¿Se puede olvidar esa nueva lógica social si se quiere comprender el proceso de la humanización de las condenas entre los siglos XVIII y XIX? Indiscutiblemente debemos relacionar esa mutación penal con el advenimiento de un nuevo dispositivo del poder cuya vocación ya no es, como fue el caso desde el origen de los Estados, afirmar en la violencia humana de los suplicios su eminente superioridad, su poder soberano y desmesurado, sino, al contrario, administrar y penetrar suavemente en la sociedad, controlarla de forma continua, mesurada, homogénea, regular, hasta en sus rincones más ínfimos (
Michel Foucault,
Surveiller et punir, Gallimard 1975 ).
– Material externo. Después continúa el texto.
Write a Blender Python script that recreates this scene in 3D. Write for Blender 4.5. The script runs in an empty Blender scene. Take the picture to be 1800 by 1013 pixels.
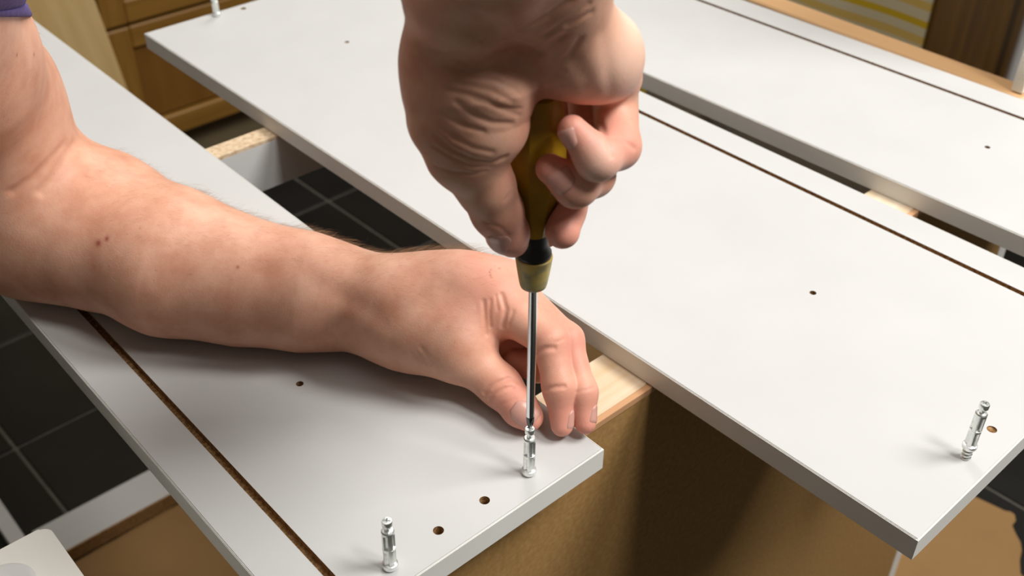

Pero la reforma penal no hubiera sido posible sin el hundimiento de la relación con el otro suscitado por la revolución individualista, correlato del Estado moderno. En la segunda mitad del siglo XVIII, surgen protestas contra la atrocidad de los castigos corporales, éstos empiezan a ser socialmente ilegítimos, a asimilarse a la barbarie. Lo que, desde siempre, se consideraba normal, se vuelve escandaloso: el mundo individualista y la identificación específica con el otro que engendra, ha constituido el marco social adaptado a la eliminación de las prácticas legales de la crueldad. Cuidado con el todo político, aunque distribuido en estrategias microscópicas: la humanización de las penas no hubiese podido adquirir tal legitimidad, no hubiera podido desarrollarse con tal lógica por mucho tiempo si no hubiera coincidido en lo más profundo con la nueva relación de hombre a hombre instituida por el proceso individualista. Dejemos la cuestión de las prioridades, es paralelamente como el Estado y la sociedad han operado el despliegue del principio de la moderación de las penas.(pàgs. 197-198).